ハナ銀行が優先交渉対象者に選定されたのは、やはり価格だった。ハナ銀行が提示した1兆1000億ウオンの買収価格に比べ、ロンスターファンドの9000億ウオンを2000億ウオン上回った。姜金植・公的資金管理委員長は、明洞の銀行会館で記者会見、「ハナ銀行とロンスターの提案書を検討した結果、売却審査小委員会の審査結果を変更するに足る事由がないとの結論に達した。ハナ銀行は買収代金を株式で支払うが、合併後1年6カ月内に株価が下がった場合にはこの価格を現金で保証すると約束した」と述べ、「結局、ハナ銀行の方が公的資金回収に有利だと判断した」と認めた。
ちなみに、この間に投入された公的資金は5兆6525億ウオンのぼる。
ハナ銀行の金勝猷(キム・スンユ)銀行長(59)は、「ハナ銀行の歴史は12年に過ぎないが、ソウル銀行は43年になる。ハナ銀行は大口顧客が主流だが、ソウル銀行は小口大衆顧客が多く相互補完する効果が大きい」と述べた。また、「継続成長していく手段として合併を選んだが、今後も成長を止めることはない」と述べ、追加合併の意思を示した。

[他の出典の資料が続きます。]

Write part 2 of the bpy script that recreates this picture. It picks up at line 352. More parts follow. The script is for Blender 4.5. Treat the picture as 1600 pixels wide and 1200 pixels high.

ハナ銀行は31年前に短資会社として出発、91年から銀行に衣替えした。その後、忠清銀行やポラム銀行を吸収合併、規模を拡大してきた。今回の合併に成功すれば後発銀行が韓国3位の規模になるだけに金融界の関心も高い。
一方のソウル銀行は金融構造調整の大きな足かせになっていた。4年前の1998年5月、海外売却のためモルガンスタンレーと主幹事契約まで結んだが、売却交渉は実を結ばなかった。次いで99年にはHSBCと売却直前までいったが、これも決裂した。東部・東遠など国内産業界のコンソーシアムと意向書を交わすなど、その後の何度も売却交渉をしては失敗した経緯がある。
今後、ハナ銀行はソウル銀行の大株主である預金保険公社との間でMOU(履行覚書)を結び、細部的な交渉を行い、異論がなければ10月末をメドに本契約を締結する計画だ。だが、過去のソウル銀行売却失敗の経験、さらに売却絶対反対を表明、合併阻止のためゼネストも計画している労組の強硬姿勢など不安材料もある。経営を立て直すためハナ銀行側が、預金保険公社側に対してソウル銀行の500人のリストラを要求しており、これも労組側の反発を強めさせている。
これらの問題をこうクリアしていくのかが大きな課題だ。